Por lo pronto, habría que partir de una premisa muy modesta, y es que el viejo ideal renacentista de la persona culta en un sentido completo hace mucho que estalló por los aires. Sin ir más lejos, la consagradísima división entre cultura humanística y cultura científica nos ha convertido a todos en parcialmente incultos. Lo comentaba recientemente la brillante escritora argentina Beatriz Sarlo: no pudo leer La breve historia del tiempo, de Stephen Hawking, porque no entendía nada (y cuando se le ocurrió pedir ayuda a una amiga científica, ésta le respondió que, dada su completa ignorancia en física, no había auxilio posible). Así pues, aceptado que todos somos parcialmente incultos, la cuestión debería quedar, tal vez, circunscrita a lo siguiente: pero, al menos, lo que sabemos, ¿de eso podemos afirmar, con absoluta certeza, que es cultura? O, si se quiere plantear de otra forma (o sea, añadiendo un elemento más): ¿la ignorancia de qué nos convierte en algo más que incultos, esto es, directamente en analfabetos?

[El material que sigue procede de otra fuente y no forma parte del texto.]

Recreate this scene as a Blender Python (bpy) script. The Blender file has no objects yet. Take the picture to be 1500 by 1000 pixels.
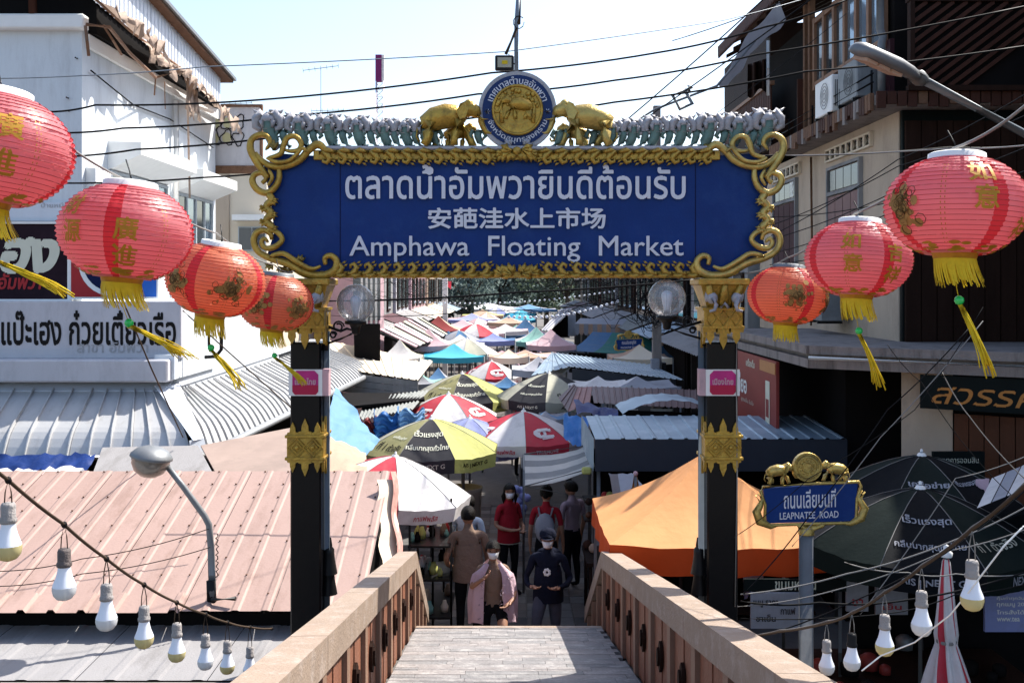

A mí me parece que tal vez por ahí pueda haber una pista interesante a seguir. El viejo intelectual que presumía de no saber manejar el ordenador ha quedado definitivamente arrumbado (y qué no decir de aquel director de periódico de derechas que presume todavía de escribir sus artículos con pluma estilográfica: ciertamente, existiendo secretarias prestas a la transcripción, ningún conocimiento tecnológico es necesario), pero tal vez deberíamos reparar en otros analfabetismos, que nos escandalizan poco. Por ejemplo, el del ejecutivo desenvuelto y con dominio de idiomas (empieza a atreverse con los rudimentos del japonés), que se mueve con desparpajo por el mundo (especialmente, por los aeropuertos), pero que es rigurosamente incapaz de escribir una carta por sí solo. En resumidas cuentas, la pregunta que se me ocurre a modo de imposible resumen para intentar ponderar el valor de unos productos culturales frente a otros es: ¿qué se pierde el que ignora determinadas cosas?

Manuel Cruz, catedrático de Filosofía de la Universitat de Barcelona.